‘Indonesia’s Islamic banking looks beyond niche status’
Industry observers say the focus is shifting from Sharia compliance alone to competitiveness, efficiency and customer experience
JAKARTA, Indonesia (MNTV) — Indonesia’s Islamic banking industry is approaching a pivotal moment, with the period leading up to 2026 widely seen as a transition from experimentation to consolidation and maturity, says Professor Mohammad Nur Rianto Al Arif of Syarif Hidayatullah State Islamic University.
After more than a decade of gradual growth, Islamic banking now accounts for close to eight percent of total banking assets, a figure that reflects steady progress but also highlights the sector’s untapped potential in the world’s largest Muslim-majority country, adds Nur.
Industry observers say the focus is shifting from Sharia compliance alone to competitiveness, efficiency and customer experience.
Structural consolidation underway since 2024 is expected to define the outlook to 2026. A major milestone is Bank Tabungan Negara’s (BTN) plan to form a new national Islamic bank through the acquisition of Bank Victoria Syariah and the spin-off of BTN’s Sharia unit.
The move is seen as a strategic effort to rebalance an industry long dominated by a single large player and to inject fresh competition into the market.
If executed successfully, the new BTN Sharia entity could leverage BTN’s strong mortgage franchise, nationwide branch network and broad customer base to accelerate growth in retail and micro, small and medium enterprises (MSME) financing. Analysts say stronger competition could also drive innovation and improve service quality across the sector.

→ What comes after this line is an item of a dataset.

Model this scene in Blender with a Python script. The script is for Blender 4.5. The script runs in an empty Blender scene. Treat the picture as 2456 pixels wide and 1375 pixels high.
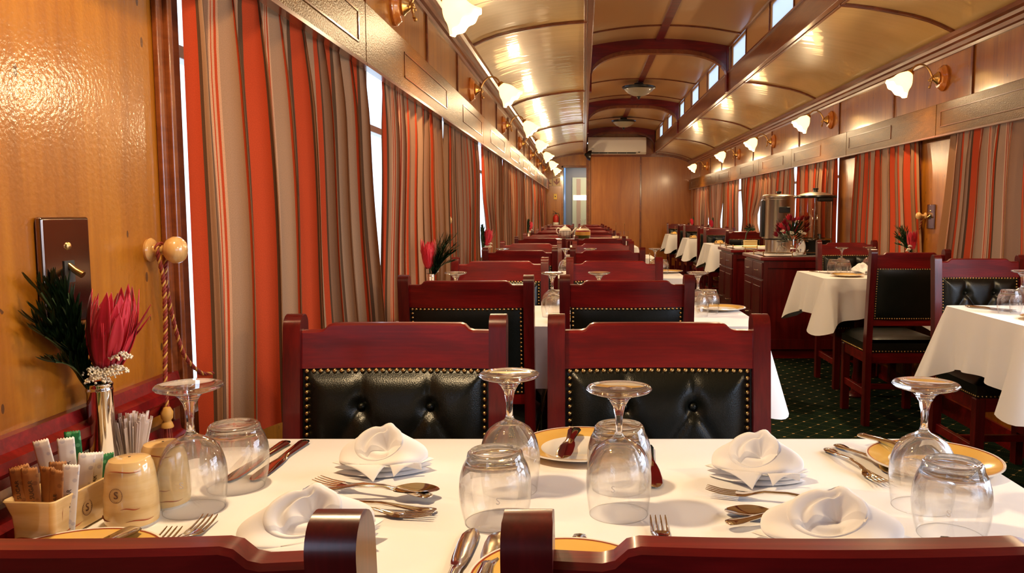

At the same time, the planned spin-off of Sharia business units from conventional lenders such as CIMB Niaga — and potentially Bank Permata — is expected to reshape the industry landscape.
While these spin-offs may increase the number of Islamic commercial banks, they will also raise expectations around capital strength, governance and strategic clarity.
Regulators have signalled that institutions without sufficient scale and discipline risk becoming structurally weak.
The sector’s outlook is also shaped by lessons from Bank Muamalat, Indonesia’s first Islamic bank, which has faced asset quality pressures and restructuring. Its experience underscores that Sharia principles alone do not guarantee resilience, and that transparency, strong shareholders and regulatory support remain essential, says Nur.
Digital transformation will be another decisive factor by 2026. With younger customers demanding seamless digital services, Islamic banks are under pressure to match conventional peers on speed and usability.
Digital platforms also offer a cost-effective way to expand MSME financing and integrate with the growing Islamic fintech and halal economy ecosystem.
Looking ahead, moderate growth scenarios project Islamic banking’s market share rising to around nine percent by 2026, with more optimistic outcomes pointing to double-digit levels if consolidation and spin-offs proceed smoothly. More important than headline numbers, however, is the quality of growth.
With supportive public policy, sound governance and effective risk management, Indonesia’s Islamic banking sector has an opportunity to move decisively beyond its niche status and establish itself as a credible pillar of the national financial system by 2026, says Nur.